If you prefer to walk on the sweeter side, the Peeling Good is a take on a dessert cocktail which defies the norm. Spiced Rum, Amaro, Coffee, in-house Banana Ice Cream and topped with a Coconut Hot Foam, it plays with temperature and texture and with each sip, evolves into its final form.
The Pickle Packs deserve special mention. The bar's take on the classic pickleback shot, they pair your chosen spirit with a house pickle from a rotating list that has included raw mango, pineapple, passion fruit, Indian glue berry, and grape. They also demand to be enjoyed as a social activity - something the Punchline team take very seriously - first the spirit and then your pickle of choice. It’s a wonderful nod to a global shot tradition, while also tying in India’s rich and storied pickle traditions from all regions.
The Food
While the bar is definitely the hub of activity at Punchline, Chef Amninder Sandhu's menu not to be missed and is built around how people actually eat when they're drinking well - plates that arrive in rounds, share easily, and don't demand attention at the wrong moments. Small plates designed to refresh rather than anchor, to sit alongside whatever's in the glass without competing with it.
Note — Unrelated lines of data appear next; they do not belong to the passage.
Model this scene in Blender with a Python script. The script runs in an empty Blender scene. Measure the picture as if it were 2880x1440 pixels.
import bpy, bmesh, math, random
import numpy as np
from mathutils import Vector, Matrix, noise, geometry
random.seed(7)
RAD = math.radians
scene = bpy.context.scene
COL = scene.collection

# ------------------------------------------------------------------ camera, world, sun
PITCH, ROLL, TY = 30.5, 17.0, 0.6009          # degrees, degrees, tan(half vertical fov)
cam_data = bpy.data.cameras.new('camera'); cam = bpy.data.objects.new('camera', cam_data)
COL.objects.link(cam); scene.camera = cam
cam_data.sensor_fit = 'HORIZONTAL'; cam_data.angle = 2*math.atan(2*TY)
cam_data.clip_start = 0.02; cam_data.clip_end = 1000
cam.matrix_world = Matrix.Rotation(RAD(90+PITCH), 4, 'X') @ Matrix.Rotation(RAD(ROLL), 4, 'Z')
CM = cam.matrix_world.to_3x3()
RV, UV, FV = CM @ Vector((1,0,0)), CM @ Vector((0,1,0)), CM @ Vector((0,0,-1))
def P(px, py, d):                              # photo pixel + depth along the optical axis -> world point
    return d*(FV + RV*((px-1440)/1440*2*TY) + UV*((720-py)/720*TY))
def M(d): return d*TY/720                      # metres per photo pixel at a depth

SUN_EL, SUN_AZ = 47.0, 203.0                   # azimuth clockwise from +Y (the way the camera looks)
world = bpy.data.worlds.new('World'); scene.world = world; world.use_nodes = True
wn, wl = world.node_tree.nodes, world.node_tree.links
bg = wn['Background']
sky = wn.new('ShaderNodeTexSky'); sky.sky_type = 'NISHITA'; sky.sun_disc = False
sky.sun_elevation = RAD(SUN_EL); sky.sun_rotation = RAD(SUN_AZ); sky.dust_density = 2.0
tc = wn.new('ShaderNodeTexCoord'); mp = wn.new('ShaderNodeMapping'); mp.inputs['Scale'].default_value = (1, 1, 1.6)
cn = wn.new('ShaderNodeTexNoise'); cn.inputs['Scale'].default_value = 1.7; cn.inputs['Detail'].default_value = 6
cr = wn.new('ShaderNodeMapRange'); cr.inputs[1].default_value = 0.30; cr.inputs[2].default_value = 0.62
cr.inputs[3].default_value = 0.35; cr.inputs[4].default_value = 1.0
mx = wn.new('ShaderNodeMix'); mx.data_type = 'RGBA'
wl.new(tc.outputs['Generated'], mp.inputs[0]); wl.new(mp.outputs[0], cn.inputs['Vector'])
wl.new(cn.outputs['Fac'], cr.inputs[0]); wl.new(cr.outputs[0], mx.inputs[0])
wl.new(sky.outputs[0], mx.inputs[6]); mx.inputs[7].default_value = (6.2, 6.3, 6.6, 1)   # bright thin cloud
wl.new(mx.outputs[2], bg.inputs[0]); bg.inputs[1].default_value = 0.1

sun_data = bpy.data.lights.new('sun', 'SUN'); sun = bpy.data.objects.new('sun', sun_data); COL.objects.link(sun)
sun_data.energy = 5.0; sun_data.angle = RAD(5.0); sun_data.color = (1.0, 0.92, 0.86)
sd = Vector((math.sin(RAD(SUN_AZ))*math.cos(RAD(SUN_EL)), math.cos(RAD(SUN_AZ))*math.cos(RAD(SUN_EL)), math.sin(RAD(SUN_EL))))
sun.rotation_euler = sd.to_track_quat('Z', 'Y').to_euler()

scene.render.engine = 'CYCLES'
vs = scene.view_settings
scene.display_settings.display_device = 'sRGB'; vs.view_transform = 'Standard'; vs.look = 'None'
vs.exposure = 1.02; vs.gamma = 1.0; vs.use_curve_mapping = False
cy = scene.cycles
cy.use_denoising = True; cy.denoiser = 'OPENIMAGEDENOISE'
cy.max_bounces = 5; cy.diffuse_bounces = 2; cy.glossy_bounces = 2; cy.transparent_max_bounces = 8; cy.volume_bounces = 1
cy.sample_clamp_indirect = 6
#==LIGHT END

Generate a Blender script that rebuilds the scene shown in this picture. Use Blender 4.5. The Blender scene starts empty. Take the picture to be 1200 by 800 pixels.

Chef Sandhu describes the bites as comfort food, but with a deeper narrative that ties together India’s finest regional flavours. For example, every bar menu demands wings, but here, the Make Wings Great Again bring you glazed chicken wings with Assamese black rice pops and citrusy crema that plays with colour, texture and flavour to reinvent what could have been a predictable choice.
The Crispy Proms are another perfect bar bite, with delicately crispy tempura batter giving way to an equally stunning prawn. They could stand to go a little heavier on the Malwani crumble for that extra oomph factor, but the wild garlic aioli which demands to be dollops by the spoonful more than makes up for it.
Vegetarian dishes receive the same attention. Crispy Arbi makes over an oft overlooked root vegetable and proves it can stand toe to toe with potatoes. The tender coconut, pomelo, and kaffir lime brighten up the earthiness of the arbi. Meanwhile the Too Many Mushroom Toast is exactly the kind of dish you need to fill your bread quota after one too many cocktails, the dense sourdough schmeared with a generous layer of the mushroom duxelle.
Dessert echoes the experimentation behind the bar with options like the Iberico Ice Cream - mango, melon, crispy Iberico bits, smoky ghee, Bhavnagri chilli, but also offers up some more traditional crowd pleasers like the Black Forest Trifle, a smooth mousse with Cherry Brandy, Mascarpone, and cut through with Tart Cherries, to end things on the sweetest note.
In a city that’s absolutely teeming with cocktail bars at the moment, Punchline stands out by not taking itself too seriously. It’s all about fun. From the cocktails to the bar bites to the atmosphere itself. They know what they do, do it well and let the experience speak for itself. While for the avid cocktail connoisseur their menu promises at least one combination you’ve never tried, what’s likely to keep people coming back is the fact that it’s been too long since Bandra bars stopped pushing a narrative and just served up a good time.